> _PROBLEM DESCRIPTION_
Type out the complete listing below word for word, without its pictures.

[Scenes as source code]
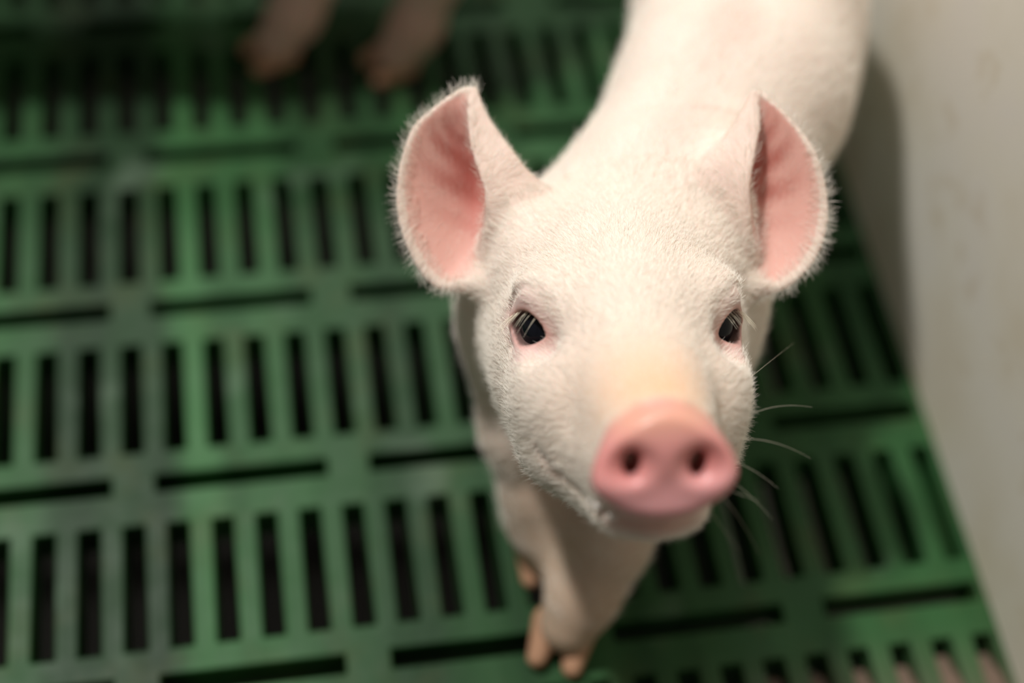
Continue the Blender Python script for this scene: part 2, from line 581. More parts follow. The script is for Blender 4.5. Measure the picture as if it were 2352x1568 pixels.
def head_sdf(p, fine=True):
    d = ell(p, (0, -40, 2), (48, 46, 43))
    d = smin(d, ell(p, (0, -12, 4), (41, 30, 20)), 16)
    d = smin(d, cap(p, (0, 6, -14), (0, 70, -29), 32, 20.5), 22)
    for s in (-1, 1):
        d = smin(d, ell(p, (s * 28, -36, -26), (24, 34, 32)), 20)
        d = smin(d, ell(p, (s * 24, -2, -46), (20, 36, 19)), 14)
        d = smin(d, cap(p, (s * 15, 22, -39), (s * 11.5, 66, -41), 17, 11.5), 10)
        d = smin(d, ell(p, (s * 33, -6, 14), (12, 13, 8)), 10)
        d = smin(d, ell(p, (s * 30, 6, -24), (17, 28, 22)), 12)
    for s in (-1, 1):
        d = smin(d, cap(p, (s * 9, -12, -51), (s * 9.5, 57, -54), 25, 12.8), 8)
    d = smin(d, cap(p, (0, 20, -55), (0, 66, -54.5), 16, 10.0), 8)
    for s in (-1, 1):     # ear roots
        d = smin(d, cap(p, (s * 36, -46, 20), (s * 42, -57, 40), 14, 9), 12)
    if not fine:
        return d
    for s in (-1, 1):
        # mouth line from below the disc back to the corner of the smile
        pts = [(0, 77, -55.5), (s * 8, 75, -55), (s * 17, 69, -54), (s * 23.5, 54, -53), (s * 28, 39, -53), (s * 33, 31.5, -50), (s * 37.5, 27.5, -43.5)]
        m = np.full(len(p), 1e3)
        for a, b in zip(pts[:-1], pts[1:]):
            m = np.minimum(m, cap(p, a, b, 0.7, 0.7))
        d = smax(d, -m, 4.0)
        # eye: hollow in front, lids, aperture, crease above
        c, n, e1, e2 = eye_frame(s)
        d = smax(d, -(np.linalg.norm(p - (c + n * 18 + e1 * 13 - e2 * 3), axis=1) - 7.5), 9)
        d = smin(d, np.linalg.norm(p - (c + e2 * 0.8), axis=1) - 13.4, 5)
        q, w, u, v = eye_q(p, s)
        d = smax(d, -np.maximum(q, 3 - w), 1.3)
        ring = [(s * 47, -14, 3), (s * 46, -8, 11), (s * 43, 1, 17), (s * 39, 7, 17), (s * 35, 11, 13), (s * 32, 15, 7)]
        m = np.full(len(p), 1e3)
        for a, b in zip(ring[:-1], ring[1:]):
            m = np.minimum(m, cap(p, a, b, 0.5, 0.5))
        fold = [c + (e1 * math.cos(math.radians(a)) * 10.6 + e2 * math.sin(math.radians(a)) * 8.8) + n * 8.6 for a in (15, 50, 85, 120, 155, 180)]
        mf = np.full(len(p), 1e3)
        for a, b in zip(fold[:-1], fold[1:]):
            mf = np.minimum(mf, cap(p, a, b, 1.7, 1.7))
        d = smax(d, -m, 4.5)
        d = smin(d, np.maximum(mf, -(eye_q(p, s)[0] - 0.2)), 3.0)
        # under-eye crease
        d = smax(d, -cap(p, c + n * 9.5 - e2 * 10 - e1 * 7, c + n * 10 - e2 * 10.5 + e1 * 3, 0.5, 0.5), 3.0)
    # wrinkle behind the disc, then the disc with a flaring rim
    x, y, z, rr = disc_local(p)
    rad = (rr - 1) * 22.5
    w = -(np.sqrt(np.maximum(rad + 5.2, 0) ** 2 + np.maximum(np.abs(y) - 1.5, 0) ** 2) - 5.2)
    dd = np.where(rad < -5.2, np.abs(y) - 1.5 - 5.2, -w)
    dd = np.maximum(dd, -30)
    d = smin(d, dd, 4.0)
    d = smin(d, ell(p, (0, 79, -28), (19, 7, 18)), 6)
    d = smin(d, cap(p, (-6, 79.5, -12.0), (6, 79.5, -12.0), 2.6, 2.6), 4)
    d = smax(d, -cap(p, (-10, 74.5, -8.5), (10, 74.5, -8.5), 0.6, 0.6), 4)
    d = smin(d, ell(p, (0, 87.5, -25.5), (11, 4.0, 8)), 6)
    for s in (-1, 1):
        d = smin(d, ell(p, (s * 13.0, 86.8, -38.0), (8.5, 3.6, 3.8)), 5)
        d = smax(d, -ell(p, (s * 13.5, 93.5, -30.5), (8.5, 4.6, 6.0)), 4.5)
        d = smax(d, -ell(p, (s * 11.4, 88, -31.0), (3.1, 12, 5.0)), 2.6)
    return d


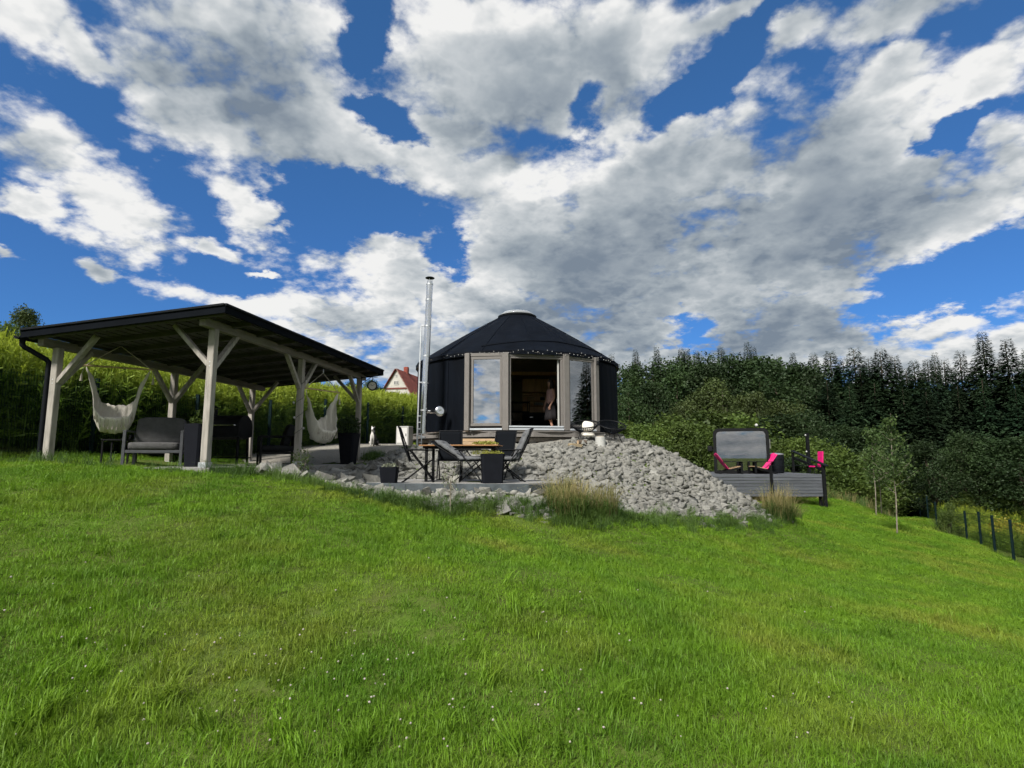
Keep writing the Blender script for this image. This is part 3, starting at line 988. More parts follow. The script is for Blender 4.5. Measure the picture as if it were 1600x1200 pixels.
def build_meadow():
    """tall weeds behind the fence"""
    def weed(seed, n=13, hmin=1.15, hmax=1.95):
        r = np.random.default_rng(seed)
        V, Q = [], []

        def quad(a, b, w, nrm):
            s = np.cross(b - a, nrm); s = s / (np.linalg.norm(s) + 1e-9) * w / 2
            o = len(V); V.extend([a - s * .6, a + s * .6, b + s, b - s]); Q.append((o, o + 1, o + 2, o + 3))
        for i in range(n):
            b = np.array([r.normal(0, .2), r.normal(0, .2), 0.0]); h = r.uniform(hmin, hmax)
            lean = np.array([r.normal(0, .09), r.normal(0, .09), 0])
            top = b + np.array([0, 0, h]) + lean * h
            quad(b, (b + top) / 2, .016, np.array([r.normal(), r.normal(), 0])); quad((b + top) / 2, top, .011, np.array([r.normal(), r.normal(), 0]))
            for k in range(24):
                t = r.uniform(.12, .98); a = r.uniform(0, 6.28); p = b + (top - b) * t
                L_ = r.uniform(.10, .22) * (1.15 - .45 * t)
                d = np.array([math.cos(a), math.sin(a), r.uniform(-.1, .9)]); d /= np.linalg.norm(d)
                quad(p, p + d * L_, .024, np.array([r.normal(), r.normal(), r.normal()]))
            for k in range(10):
                a = r.uniform(0, 6.28); d = np.array([math.cos(a) * .5, math.sin(a) * .5, 1.0])
                p = top - (top - b) * r.uniform(0, .14)
                quad(p, p + d * r.uniform(.05, .14), .014, np.array([r.normal(), r.normal(), r.normal()]))
        me = np_mesh('weed', np.array(V), Q); me.materials.append(M['meadow'])
        return me
    src = lib([('weed_clump', weed(300 + i)) for i in range(7)])
    n = 5200
    Y = rng.uniform(7.5, 36, n)
    X = fence_x(Y) - .35 - np.abs(rng.exponential(2.6, n))
    ok = X > -.95 * Y - 4
    X, Y = X[ok], Y[ok]
    d = fence_x(Y) - X
    place('meadow_weeds', X, Y, .78, 1.15, src, 7, 'tall yellow-green meadow weeds standing behind the wire fence', 'weeds', tilt=.06, hs=1 + .03 * np.clip(d, 0, 5))
    # herb strip beyond the right hand fence
    n = 1100
    Y = rng.uniform(13, 48, n); X = fence_rx(Y) + .7 + np.abs(rng.exponential(2.6, n))
    place('herb_strip_weeds', X, Y, .30, .55, src, 7, 'knee-high green weeds along the outer side of the lower fence', 'weeds', tilt=.1)
    # long grass at the end of the lawn
    n = 900
    X = rng.uniform(11.5, 24, n); Y = rng.uniform(27, 44, n)
    src2 = lib([('straw_clump', blades(60, .25, .3, .75, .012, .4, 330 + i, M['drygrass'] if i % 2 else M['tallgrass'], segs=2)) for i in range(4)])
    ok = (X < fence_rx(Y) - 2.2) & (Y > 30 - .25 * (X - 12))
    place('straw_grass_strip', X[ok], Y[ok], .8, 1.3, src2, 4, 'long straw-coloured grass at the far end of the lawn', 'grass', tilt=.1)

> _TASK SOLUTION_
Continue the Blender Python script for this scene: part 2, from line 581. More parts follow. The script is for Blender 4.5. Measure the picture as if it were 2352x1568 pixels.
def head_sdf(p, fine=True):
    d = ell(p, (0, -40, 2), (48, 46, 43))
    d = smin(d, ell(p, (0, -12, 4), (41, 30, 20)), 16)
    d = smin(d, cap(p, (0, 6, -14), (0, 70, -29), 32, 20.5), 22)
    for s in (-1, 1):
        d = smin(d, ell(p, (s * 28, -36, -26), (24, 34, 32)), 20)
        d = smin(d, ell(p, (s * 24, -2, -46), (20, 36, 19)), 14)
        d = smin(d, cap(p, (s * 15, 22, -39), (s * 11.5, 66, -41), 17, 11.5), 10)
        d = smin(d, ell(p, (s * 33, -6, 14), (12, 13, 8)), 10)
        d = smin(d, ell(p, (s * 30, 6, -24), (17, 28, 22)), 12)
    for s in (-1, 1):
        d = smin(d, cap(p, (s * 9, -12, -51), (s * 9.5, 57, -54), 25, 12.8), 8)
    d = smin(d, cap(p, (0, 20, -55), (0, 66, -54.5), 16, 10.0), 8)
    for s in (-1, 1):     # ear roots
        d = smin(d, cap(p, (s * 36, -46, 20), (s * 42, -57, 40), 14, 9), 12)
    if not fine:
        return d
    for s in (-1, 1):
        # mouth line from below the disc back to the corner of the smile
        pts = [(0, 77, -55.5), (s * 8, 75, -55), (s * 17, 69, -54), (s * 23.5, 54, -53), (s * 28, 39, -53), (s * 33, 31.5, -50), (s * 37.5, 27.5, -43.5)]
        m = np.full(len(p), 1e3)
        for a, b in zip(pts[:-1], pts[1:]):
            m = np.minimum(m, cap(p, a, b, 0.7, 0.7))
        d = smax(d, -m, 4.0)
        # eye: hollow in front, lids, aperture, crease above
        c, n, e1, e2 = eye_frame(s)
        d = smax(d, -(np.linalg.norm(p - (c + n * 18 + e1 * 13 - e2 * 3), axis=1) - 7.5), 9)
        d = smin(d, np.linalg.norm(p - (c + e2 * 0.8), axis=1) - 13.4, 5)
        q, w, u, v = eye_q(p, s)
        d = smax(d, -np.maximum(q, 3 - w), 1.3)
        ring = [(s * 47, -14, 3), (s * 46, -8, 11), (s * 43, 1, 17), (s * 39, 7, 17), (s * 35, 11, 13), (s * 32, 15, 7)]
        m = np.full(len(p), 1e3)
        for a, b in zip(ring[:-1], ring[1:]):
            m = np.minimum(m, cap(p, a, b, 0.5, 0.5))
        fold = [c + (e1 * math.cos(math.radians(a)) * 10.6 + e2 * math.sin(math.radians(a)) * 8.8) + n * 8.6 for a in (15, 50, 85, 120, 155, 180)]
        mf = np.full(len(p), 1e3)
        for a, b in zip(fold[:-1], fold[1:]):
            mf = np.minimum(mf, cap(p, a, b, 1.7, 1.7))
        d = smax(d, -m, 4.5)
        d = smin(d, np.maximum(mf, -(eye_q(p, s)[0] - 0.2)), 3.0)
        # under-eye crease
        d = smax(d, -cap(p, c + n * 9.5 - e2 * 10 - e1 * 7, c + n * 10 - e2 * 10.5 + e1 * 3, 0.5, 0.5), 3.0)
    # wrinkle behind the disc, then the disc with a flaring rim
    x, y, z, rr = disc_local(p)
    rad = (rr - 1) * 22.5
    w = -(np.sqrt(np.maximum(rad + 5.2, 0) ** 2 + np.maximum(np.abs(y) - 1.5, 0) ** 2) - 5.2)
    dd = np.where(rad < -5.2, np.abs(y) - 1.5 - 5.2, -w)
    dd = np.maximum(dd, -30)
    d = smin(d, dd, 4.0)
    d = smin(d, ell(p, (0, 79, -28), (19, 7, 18)), 6)
    d = smin(d, cap(p, (-6, 79.5, -12.0), (6, 79.5, -12.0), 2.6, 2.6), 4)
    d = smax(d, -cap(p, (-10, 74.5, -8.5), (10, 74.5, -8.5), 0.6, 0.6), 4)
    d = smin(d, ell(p, (0, 87.5, -25.5), (11, 4.0, 8)), 6)
    for s in (-1, 1):
        d = smin(d, ell(p, (s * 13.0, 86.8, -38.0), (8.5, 3.6, 3.8)), 5)
        d = smax(d, -ell(p, (s * 13.5, 93.5, -30.5), (8.5, 4.6, 6.0)), 4.5)
        d = smax(d, -ell(p, (s * 11.4, 88, -31.0), (3.1, 12, 5.0)), 2.6)
    return d


Keep writing the Blender script for this image. This is part 3, starting at line 988. More parts follow. The script is for Blender 4.5. Measure the picture as if it were 1600x1200 pixels.
def build_meadow():
    """tall weeds behind the fence"""
    def weed(seed, n=13, hmin=1.15, hmax=1.95):
        r = np.random.default_rng(seed)
        V, Q = [], []

        def quad(a, b, w, nrm):
            s = np.cross(b - a, nrm); s = s / (np.linalg.norm(s) + 1e-9) * w / 2
            o = len(V); V.extend([a - s * .6, a + s * .6, b + s, b - s]); Q.append((o, o + 1, o + 2, o + 3))
        for i in range(n):
            b = np.array([r.normal(0, .2), r.normal(0, .2), 0.0]); h = r.uniform(hmin, hmax)
            lean = np.array([r.normal(0, .09), r.normal(0, .09), 0])
            top = b + np.array([0, 0, h]) + lean * h
            quad(b, (b + top) / 2, .016, np.array([r.normal(), r.normal(), 0])); quad((b + top) / 2, top, .011, np.array([r.normal(), r.normal(), 0]))
            for k in range(24):
                t = r.uniform(.12, .98); a = r.uniform(0, 6.28); p = b + (top - b) * t
                L_ = r.uniform(.10, .22) * (1.15 - .45 * t)
                d = np.array([math.cos(a), math.sin(a), r.uniform(-.1, .9)]); d /= np.linalg.norm(d)
                quad(p, p + d * L_, .024, np.array([r.normal(), r.normal(), r.normal()]))
            for k in range(10):
                a = r.uniform(0, 6.28); d = np.array([math.cos(a) * .5, math.sin(a) * .5, 1.0])
                p = top - (top - b) * r.uniform(0, .14)
                quad(p, p + d * r.uniform(.05, .14), .014, np.array([r.normal(), r.normal(), r.normal()]))
        me = np_mesh('weed', np.array(V), Q); me.materials.append(M['meadow'])
        return me
    src = lib([('weed_clump', weed(300 + i)) for i in range(7)])
    n = 5200
    Y = rng.uniform(7.5, 36, n)
    X = fence_x(Y) - .35 - np.abs(rng.exponential(2.6, n))
    ok = X > -.95 * Y - 4
    X, Y = X[ok], Y[ok]
    d = fence_x(Y) - X
    place('meadow_weeds', X, Y, .78, 1.15, src, 7, 'tall yellow-green meadow weeds standing behind the wire fence', 'weeds', tilt=.06, hs=1 + .03 * np.clip(d, 0, 5))
    # herb strip beyond the right hand fence
    n = 1100
    Y = rng.uniform(13, 48, n); X = fence_rx(Y) + .7 + np.abs(rng.exponential(2.6, n))
    place('herb_strip_weeds', X, Y, .30, .55, src, 7, 'knee-high green weeds along the outer side of the lower fence', 'weeds', tilt=.1)
    # long grass at the end of the lawn
    n = 900
    X = rng.uniform(11.5, 24, n); Y = rng.uniform(27, 44, n)
    src2 = lib([('straw_clump', blades(60, .25, .3, .75, .012, .4, 330 + i, M['drygrass'] if i % 2 else M['tallgrass'], segs=2)) for i in range(4)])
    ok = (X < fence_rx(Y) - 2.2) & (Y > 30 - .25 * (X - 12))
    place('straw_grass_strip', X[ok], Y[ok], .8, 1.3, src2, 4, 'long straw-coloured grass at the far end of the lawn', 'grass', tilt=.1)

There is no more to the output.